Writing the Familiar Landscape

Target, Walmart, PetSmart, Famous Footwear, Panera Bread, Olive Garden, and on and on and on, this gathering of stores and restaurants that make up the strip malls and shopping centers of our communities. Set me down here or there in our country, and I’ll find myself in familiar environs. What does such homogeneity mean for the fiction writer who must make settings individual and unique? How do we make use of the familiar without making it too familiar? We know the feeling we get when we read a piece of fiction that seems as if it could be happening anywhere—that feeling of it never really happening at all.

One of our first obligations when we write a story or a novel is to persuade the readers that the world of the narrative actually exists. Setting, as Eudora Welty pointed out in her essay, “Place in Fiction,” is a crucial conduit to a reader’s acceptance: “The moment the place in which the novel happens is accepted as true,” she says, “through it will begin to glow, in a kind of recognizable glory, the feeling and thought that inhabited the novel in the author’s head and animated the whole of his work.” Setting, then, isn’t mere window dressing. It’s a necessary gathering of particulars from which emerges characters and their actions. Welty also encourages the writer “to disentangle the significant — in character, incident, setting, mood, everything — from the random and meaningless and irrelevant that in real life surround and beset it.” And there we are, up against the question of how to use setting in our contemporary fiction when so many of our landscapes have repeated themselves into irrelevancy.

So much depends upon the lens through which we’re invited to view the locale where a narrative takes place. Are we utilizing a point of view that’s capable of noting the significant, the unique, and the strange in what to others has become familiar? A setting comes to life via the engagement of a particular point of view. Our point of view characters’ consciousnesses become critical to the depiction of place. We might challenge ourselves to consider a familiar location such as a strip mall, from first one character’s perspective and then from anothers. What would one notice that another wouldn’t? What responses might one have that another wouldn’t?

We should also consider that a point of view character will notice different things and have different responses based upon what they’re carrying with them at any particular time. What are they living through outside the world of the strip mall, for instance, that comes to bear on their interaction with place?

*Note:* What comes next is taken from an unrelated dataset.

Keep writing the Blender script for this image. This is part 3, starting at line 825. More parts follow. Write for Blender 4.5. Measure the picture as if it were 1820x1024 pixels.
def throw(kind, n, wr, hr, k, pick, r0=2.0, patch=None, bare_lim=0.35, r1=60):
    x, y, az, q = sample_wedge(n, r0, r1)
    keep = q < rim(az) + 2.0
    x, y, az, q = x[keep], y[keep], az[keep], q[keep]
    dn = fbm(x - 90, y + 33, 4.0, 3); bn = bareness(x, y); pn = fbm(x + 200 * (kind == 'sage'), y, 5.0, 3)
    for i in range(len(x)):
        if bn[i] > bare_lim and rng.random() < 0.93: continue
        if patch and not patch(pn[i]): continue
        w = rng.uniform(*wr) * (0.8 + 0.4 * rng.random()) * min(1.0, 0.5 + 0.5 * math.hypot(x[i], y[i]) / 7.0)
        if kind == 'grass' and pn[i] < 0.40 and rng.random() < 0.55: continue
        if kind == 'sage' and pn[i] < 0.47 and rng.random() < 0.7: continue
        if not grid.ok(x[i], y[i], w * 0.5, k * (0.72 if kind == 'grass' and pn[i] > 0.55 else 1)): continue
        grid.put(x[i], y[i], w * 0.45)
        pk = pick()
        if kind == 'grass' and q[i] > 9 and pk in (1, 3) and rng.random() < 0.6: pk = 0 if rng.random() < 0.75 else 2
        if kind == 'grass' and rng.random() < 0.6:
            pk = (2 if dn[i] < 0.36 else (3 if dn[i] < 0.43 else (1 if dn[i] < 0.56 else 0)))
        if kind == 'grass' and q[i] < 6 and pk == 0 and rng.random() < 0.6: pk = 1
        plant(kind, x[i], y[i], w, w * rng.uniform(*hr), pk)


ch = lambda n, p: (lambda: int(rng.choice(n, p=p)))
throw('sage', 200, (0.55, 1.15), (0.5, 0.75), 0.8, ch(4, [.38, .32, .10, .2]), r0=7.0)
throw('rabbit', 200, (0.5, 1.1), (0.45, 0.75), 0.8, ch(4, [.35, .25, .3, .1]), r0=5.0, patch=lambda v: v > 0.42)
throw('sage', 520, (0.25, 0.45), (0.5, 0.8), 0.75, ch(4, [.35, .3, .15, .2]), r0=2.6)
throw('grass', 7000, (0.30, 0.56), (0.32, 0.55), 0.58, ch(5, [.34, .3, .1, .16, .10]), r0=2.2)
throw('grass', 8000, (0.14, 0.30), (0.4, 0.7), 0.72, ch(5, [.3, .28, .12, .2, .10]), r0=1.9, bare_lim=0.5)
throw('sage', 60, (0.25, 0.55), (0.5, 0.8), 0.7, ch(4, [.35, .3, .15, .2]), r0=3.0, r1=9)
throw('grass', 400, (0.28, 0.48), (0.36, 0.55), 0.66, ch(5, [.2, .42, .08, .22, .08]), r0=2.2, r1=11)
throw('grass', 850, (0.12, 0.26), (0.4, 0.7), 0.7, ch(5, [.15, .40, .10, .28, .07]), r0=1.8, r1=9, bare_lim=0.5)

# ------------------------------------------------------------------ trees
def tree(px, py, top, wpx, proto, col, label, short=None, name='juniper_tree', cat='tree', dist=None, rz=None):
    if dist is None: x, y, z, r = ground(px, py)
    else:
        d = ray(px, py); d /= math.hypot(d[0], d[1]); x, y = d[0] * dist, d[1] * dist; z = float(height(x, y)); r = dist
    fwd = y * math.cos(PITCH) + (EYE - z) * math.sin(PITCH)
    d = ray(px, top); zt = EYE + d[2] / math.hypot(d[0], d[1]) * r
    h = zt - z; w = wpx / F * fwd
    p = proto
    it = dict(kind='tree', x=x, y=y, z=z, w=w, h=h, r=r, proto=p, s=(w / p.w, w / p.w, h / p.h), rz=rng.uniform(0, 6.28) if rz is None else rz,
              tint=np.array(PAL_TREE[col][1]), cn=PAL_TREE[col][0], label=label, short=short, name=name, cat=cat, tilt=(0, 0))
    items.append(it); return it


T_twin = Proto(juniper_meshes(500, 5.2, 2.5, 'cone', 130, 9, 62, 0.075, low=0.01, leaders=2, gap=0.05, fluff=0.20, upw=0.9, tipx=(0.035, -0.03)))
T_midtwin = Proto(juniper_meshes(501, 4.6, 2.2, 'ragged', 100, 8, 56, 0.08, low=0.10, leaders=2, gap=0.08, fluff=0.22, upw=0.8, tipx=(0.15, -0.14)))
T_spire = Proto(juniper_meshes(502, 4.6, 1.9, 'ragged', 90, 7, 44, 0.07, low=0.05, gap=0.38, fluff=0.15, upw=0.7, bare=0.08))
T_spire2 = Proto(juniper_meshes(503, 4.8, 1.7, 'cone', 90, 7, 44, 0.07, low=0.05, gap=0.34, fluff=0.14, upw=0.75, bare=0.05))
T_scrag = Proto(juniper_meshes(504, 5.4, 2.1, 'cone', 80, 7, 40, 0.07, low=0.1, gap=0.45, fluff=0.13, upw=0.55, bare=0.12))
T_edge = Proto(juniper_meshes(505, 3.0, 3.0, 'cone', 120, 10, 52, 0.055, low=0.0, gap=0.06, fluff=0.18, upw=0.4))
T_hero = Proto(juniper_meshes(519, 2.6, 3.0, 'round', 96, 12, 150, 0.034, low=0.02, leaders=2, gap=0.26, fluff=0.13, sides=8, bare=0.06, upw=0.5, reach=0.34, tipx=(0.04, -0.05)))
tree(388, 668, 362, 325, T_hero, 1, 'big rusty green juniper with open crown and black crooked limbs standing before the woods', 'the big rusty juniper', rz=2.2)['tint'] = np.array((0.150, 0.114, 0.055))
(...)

Finally, we should note that just because our communities are filled with these homogeneous sites, doesn’t mean our fiction has to contain the same. We’re fiction writers. We make stuff up. We can invent the unexpected within the familiar: the Olive Garden waitperson who sings arias while serving the customers, the PetSmart employee who’s afraid of dogs, the Famous Footwear manager who limps. You get the idea. The unique always resides within the familiar. Sometimes, especially these days, we just have to be extremely observant to see it—or to invent it if we’re indeed practitioners of the liar’s art.

 

 

 

 

2 Comments

  1. Richard Farrell on December 8, 2020 at 8:22 pm

    Lee,

    I’m so grateful to have finally found your site! I’m a VCFA grad and I’ve been in lectures and readings with you, but I never had the chance to work with you. Your blog is incredibly generous. What a treasure trove of essays on craft, writing, and more! Many thanks! I look forward to spending a lot of time on your site and sharing it with my students!

    • Lee Martin on December 9, 2020 at 12:20 pm

      Hi, Richard! Thanks so much for those kind words about my blog. I hope it proves useful to you and to your students.